Toute la question portera sur ce qu’on estime être l’âge du consentement pour accepter un acte sexuel avec un majeur. Dans un arrêt de 2005 de la Cour de cassation au sujet d’une affaire d’inceste impliquant des enfants de 1 an à 5 ans et demi, le juge a statué que ce très jeune âge des victimes ne pouvait donner lieu à un consentement éclairé. Alors il est possible de se servir de cet arrêt pour prétendre que la contrainte n’est présumée que pour les enfants en très bas âge. Le parquet de Pontoise a peut-être pensé qu’une enfant de 11 ans pouvait consentir à de tels actes ou que la défense n’avait pu apporter la preuve d’une absence de consentement. Car selon l’homme de 28 ans, l’enfant était d'accord. Mediapart a rapporté ses propos : «Vous savez, maintenant, les filles sont faciles.

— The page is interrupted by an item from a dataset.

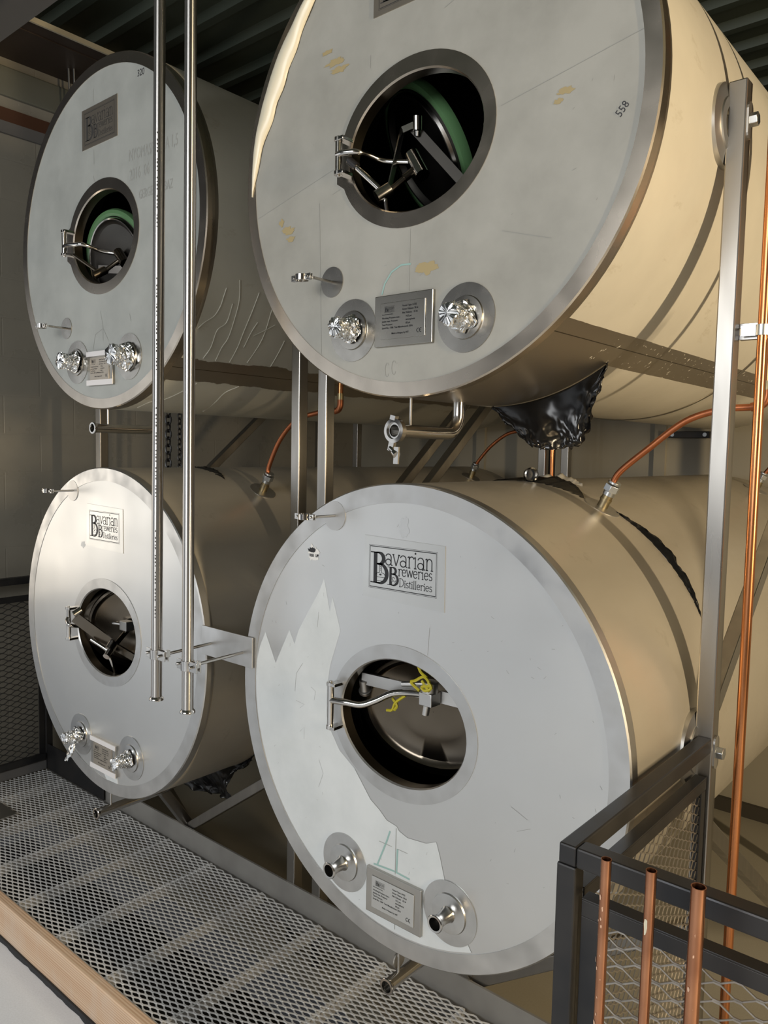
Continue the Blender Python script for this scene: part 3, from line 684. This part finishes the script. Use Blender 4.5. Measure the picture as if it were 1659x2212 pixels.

Avant, à mon époque, il fallait rester au moins un an avec une fille pour la baiser, mais maintenant c'est en dix minutes.»

 

Qu’en pense la société ?

Le Haut conseil à l'égalité s'est élevé contre la décision du parquet. Danielle Bousquet, sa présidente, explique dans un communiqué qu'«il est impensable que l'on interroge encore le consentement de jeunes enfants dans le cas de relations sexuelles avec des adultes. Ces faits sont des viols et doivent être jugés comme tels». Elle souhaite que «l'âge de 13 ans soit retenu comme seuil en dessous duquel les mineurs seront présumés ne pas avoir consenti». 

Les politiques et militants commencent à se saisir de l’affaire. Laurence Rossignol, l’ancienne ministre des Familles, de l'Enfance et des Droits des femmes a twitté sa décision d'agir. 

Marine Le Pen s’est également exprimée sur le sujet.

Les Femen ont aussi manifesté leur indignation.

Et sur les réseaux sociaux un torrent de réactions quasi unanimes blâme le parquet de Pontoise. 

 

Toutefois, ce tollé pourrait avoir un impact. Selon Le Point, le parquet précise que l'affaire est «complexe» et qu'il requerra «un huis clos partiel à l'ouverture de l'audience, permettant aux journalistes, si le tribunal le décide, de suivre les débats». Le procès, qui devait se tenir le 26 septembre, a été renvoyé au 13 février 2018.